THE EXERCISE:
Word for word, restate the lines from the start of the data below through the line containing "scn.camera = cam".
## Begin SOURCE EXCERPT
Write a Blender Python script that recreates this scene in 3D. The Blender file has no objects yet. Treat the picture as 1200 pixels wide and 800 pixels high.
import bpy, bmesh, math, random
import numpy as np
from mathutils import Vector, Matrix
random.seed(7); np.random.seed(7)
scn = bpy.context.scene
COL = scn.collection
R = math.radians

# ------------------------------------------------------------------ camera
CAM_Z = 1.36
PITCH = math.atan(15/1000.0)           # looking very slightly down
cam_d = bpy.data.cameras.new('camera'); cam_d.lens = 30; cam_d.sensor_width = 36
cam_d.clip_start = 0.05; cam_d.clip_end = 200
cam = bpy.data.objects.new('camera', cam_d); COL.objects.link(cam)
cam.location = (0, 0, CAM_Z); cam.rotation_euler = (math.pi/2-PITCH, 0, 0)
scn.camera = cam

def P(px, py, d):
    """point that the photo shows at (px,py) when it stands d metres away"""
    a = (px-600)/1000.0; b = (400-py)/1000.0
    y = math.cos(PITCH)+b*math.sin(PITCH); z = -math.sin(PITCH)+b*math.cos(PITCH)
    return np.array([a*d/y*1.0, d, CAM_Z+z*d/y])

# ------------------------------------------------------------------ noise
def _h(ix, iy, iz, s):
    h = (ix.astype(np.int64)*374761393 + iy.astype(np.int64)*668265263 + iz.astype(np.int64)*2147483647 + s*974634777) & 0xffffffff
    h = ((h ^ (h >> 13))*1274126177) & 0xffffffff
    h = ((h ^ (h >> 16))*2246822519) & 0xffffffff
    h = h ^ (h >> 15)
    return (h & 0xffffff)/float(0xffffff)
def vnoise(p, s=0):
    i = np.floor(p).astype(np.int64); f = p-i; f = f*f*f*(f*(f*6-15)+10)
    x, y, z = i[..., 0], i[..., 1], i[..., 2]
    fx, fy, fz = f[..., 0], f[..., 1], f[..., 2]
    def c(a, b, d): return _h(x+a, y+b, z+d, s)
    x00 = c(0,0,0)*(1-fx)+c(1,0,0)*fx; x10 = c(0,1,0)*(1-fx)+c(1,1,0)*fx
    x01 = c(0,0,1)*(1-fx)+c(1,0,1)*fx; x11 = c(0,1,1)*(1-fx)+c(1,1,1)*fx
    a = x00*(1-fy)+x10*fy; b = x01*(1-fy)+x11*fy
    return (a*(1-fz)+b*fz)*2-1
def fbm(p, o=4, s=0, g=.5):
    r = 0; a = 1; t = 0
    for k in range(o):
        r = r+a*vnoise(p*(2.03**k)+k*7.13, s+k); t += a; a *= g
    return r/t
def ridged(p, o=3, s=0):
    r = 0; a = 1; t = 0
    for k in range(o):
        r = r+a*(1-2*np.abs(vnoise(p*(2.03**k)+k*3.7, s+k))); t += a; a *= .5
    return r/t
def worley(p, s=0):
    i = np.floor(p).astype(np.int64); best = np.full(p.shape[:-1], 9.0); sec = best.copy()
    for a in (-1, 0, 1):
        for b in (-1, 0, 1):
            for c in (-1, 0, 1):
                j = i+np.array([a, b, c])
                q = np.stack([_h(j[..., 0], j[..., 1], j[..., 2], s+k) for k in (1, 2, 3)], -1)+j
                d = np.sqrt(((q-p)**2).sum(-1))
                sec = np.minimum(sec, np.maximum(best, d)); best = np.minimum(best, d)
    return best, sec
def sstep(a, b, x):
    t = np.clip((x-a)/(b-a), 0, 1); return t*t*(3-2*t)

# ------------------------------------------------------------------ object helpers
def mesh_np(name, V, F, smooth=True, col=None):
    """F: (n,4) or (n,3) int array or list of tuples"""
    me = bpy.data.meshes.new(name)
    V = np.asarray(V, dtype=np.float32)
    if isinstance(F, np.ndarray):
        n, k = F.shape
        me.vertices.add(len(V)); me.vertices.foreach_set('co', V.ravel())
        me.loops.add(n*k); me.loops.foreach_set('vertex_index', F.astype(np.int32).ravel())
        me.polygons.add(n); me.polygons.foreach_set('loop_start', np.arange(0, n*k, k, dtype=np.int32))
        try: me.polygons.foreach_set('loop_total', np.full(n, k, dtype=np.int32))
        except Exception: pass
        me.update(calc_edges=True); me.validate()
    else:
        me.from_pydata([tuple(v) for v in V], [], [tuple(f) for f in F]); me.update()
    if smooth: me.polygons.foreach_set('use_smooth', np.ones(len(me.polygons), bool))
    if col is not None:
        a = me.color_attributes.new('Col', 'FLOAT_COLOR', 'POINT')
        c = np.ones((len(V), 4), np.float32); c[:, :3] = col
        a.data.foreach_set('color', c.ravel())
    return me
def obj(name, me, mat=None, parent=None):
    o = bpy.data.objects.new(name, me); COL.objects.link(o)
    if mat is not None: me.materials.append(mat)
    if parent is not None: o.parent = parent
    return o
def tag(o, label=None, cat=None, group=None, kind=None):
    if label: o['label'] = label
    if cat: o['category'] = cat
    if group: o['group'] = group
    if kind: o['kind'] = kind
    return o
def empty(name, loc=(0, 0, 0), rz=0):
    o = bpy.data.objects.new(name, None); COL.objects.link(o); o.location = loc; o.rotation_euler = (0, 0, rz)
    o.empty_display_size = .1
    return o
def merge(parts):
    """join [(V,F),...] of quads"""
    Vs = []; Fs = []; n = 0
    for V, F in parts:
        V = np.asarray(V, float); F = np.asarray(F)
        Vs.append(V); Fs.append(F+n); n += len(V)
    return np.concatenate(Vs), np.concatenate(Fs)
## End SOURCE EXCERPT
FULL RESPONSE:
Write a Blender Python script that recreates this scene in 3D. The Blender file has no objects yet. Treat the picture as 1200 pixels wide and 800 pixels high.
import bpy, bmesh, math, random
import numpy as np
from mathutils import Vector, Matrix
random.seed(7); np.random.seed(7)
scn = bpy.context.scene
COL = scn.collection
R = math.radians

# ------------------------------------------------------------------ camera
CAM_Z = 1.36
PITCH = math.atan(15/1000.0)           # looking very slightly down
cam_d = bpy.data.cameras.new('camera'); cam_d.lens = 30; cam_d.sensor_width = 36
cam_d.clip_start = 0.05; cam_d.clip_end = 200
cam = bpy.data.objects.new('camera', cam_d); COL.objects.link(cam)
cam.location = (0, 0, CAM_Z); cam.rotation_euler = (math.pi/2-PITCH, 0, 0)
scn.camera = cam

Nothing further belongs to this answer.